#### What needs to be done:
Take the material and output all of it exactly.

## START

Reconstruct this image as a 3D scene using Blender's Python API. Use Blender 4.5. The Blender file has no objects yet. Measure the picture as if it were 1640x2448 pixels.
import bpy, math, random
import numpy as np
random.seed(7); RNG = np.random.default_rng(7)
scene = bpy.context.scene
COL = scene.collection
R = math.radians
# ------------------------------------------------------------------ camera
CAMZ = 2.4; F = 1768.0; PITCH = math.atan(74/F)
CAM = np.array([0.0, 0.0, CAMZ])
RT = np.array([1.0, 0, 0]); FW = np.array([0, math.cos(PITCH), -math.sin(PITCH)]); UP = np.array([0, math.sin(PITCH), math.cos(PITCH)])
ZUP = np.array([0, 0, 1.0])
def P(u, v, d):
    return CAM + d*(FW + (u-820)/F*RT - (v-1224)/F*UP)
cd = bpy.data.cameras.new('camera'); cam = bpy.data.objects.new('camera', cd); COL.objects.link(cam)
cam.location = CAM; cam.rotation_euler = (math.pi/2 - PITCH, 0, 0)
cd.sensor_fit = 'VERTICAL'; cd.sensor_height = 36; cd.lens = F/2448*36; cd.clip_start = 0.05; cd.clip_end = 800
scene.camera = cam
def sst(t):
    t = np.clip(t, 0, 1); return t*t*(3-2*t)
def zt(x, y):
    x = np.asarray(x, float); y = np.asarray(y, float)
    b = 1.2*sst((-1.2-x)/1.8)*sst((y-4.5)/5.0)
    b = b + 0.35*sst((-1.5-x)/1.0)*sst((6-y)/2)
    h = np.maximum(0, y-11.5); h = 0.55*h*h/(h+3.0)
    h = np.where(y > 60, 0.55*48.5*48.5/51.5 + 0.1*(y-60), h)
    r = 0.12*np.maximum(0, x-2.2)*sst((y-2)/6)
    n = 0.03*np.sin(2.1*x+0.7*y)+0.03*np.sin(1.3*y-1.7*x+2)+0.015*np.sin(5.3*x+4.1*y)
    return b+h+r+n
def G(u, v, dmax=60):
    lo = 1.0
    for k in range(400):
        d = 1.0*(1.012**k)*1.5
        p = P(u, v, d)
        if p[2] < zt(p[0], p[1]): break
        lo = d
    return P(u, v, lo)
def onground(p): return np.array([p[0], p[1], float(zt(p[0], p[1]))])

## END

#### Expected output:
Reconstruct this image as a 3D scene using Blender's Python API. Use Blender 4.5. The Blender file has no objects yet. Measure the picture as if it were 1640x2448 pixels.
import bpy, math, random
import numpy as np
random.seed(7); RNG = np.random.default_rng(7)
scene = bpy.context.scene
COL = scene.collection
R = math.radians
# ------------------------------------------------------------------ camera
CAMZ = 2.4; F = 1768.0; PITCH = math.atan(74/F)
CAM = np.array([0.0, 0.0, CAMZ])
RT = np.array([1.0, 0, 0]); FW = np.array([0, math.cos(PITCH), -math.sin(PITCH)]); UP = np.array([0, math.sin(PITCH), math.cos(PITCH)])
ZUP = np.array([0, 0, 1.0])
def P(u, v, d):
    return CAM + d*(FW + (u-820)/F*RT - (v-1224)/F*UP)
cd = bpy.data.cameras.new('camera'); cam = bpy.data.objects.new('camera', cd); COL.objects.link(cam)
cam.location = CAM; cam.rotation_euler = (math.pi/2 - PITCH, 0, 0)
cd.sensor_fit = 'VERTICAL'; cd.sensor_height = 36; cd.lens = F/2448*36; cd.clip_start = 0.05; cd.clip_end = 800
scene.camera = cam
def sst(t):
    t = np.clip(t, 0, 1); return t*t*(3-2*t)
def zt(x, y):
    x = np.asarray(x, float); y = np.asarray(y, float)
    b = 1.2*sst((-1.2-x)/1.8)*sst((y-4.5)/5.0)
    b = b + 0.35*sst((-1.5-x)/1.0)*sst((6-y)/2)
    h = np.maximum(0, y-11.5); h = 0.55*h*h/(h+3.0)
    h = np.where(y > 60, 0.55*48.5*48.5/51.5 + 0.1*(y-60), h)
    r = 0.12*np.maximum(0, x-2.2)*sst((y-2)/6)
    n = 0.03*np.sin(2.1*x+0.7*y)+0.03*np.sin(1.3*y-1.7*x+2)+0.015*np.sin(5.3*x+4.1*y)
    return b+h+r+n
def G(u, v, dmax=60):
    lo = 1.0
    for k in range(400):
        d = 1.0*(1.012**k)*1.5
        p = P(u, v, d)
        if p[2] < zt(p[0], p[1]): break
        lo = d
    return P(u, v, lo)
def onground(p): return np.array([p[0], p[1], float(zt(p[0], p[1]))])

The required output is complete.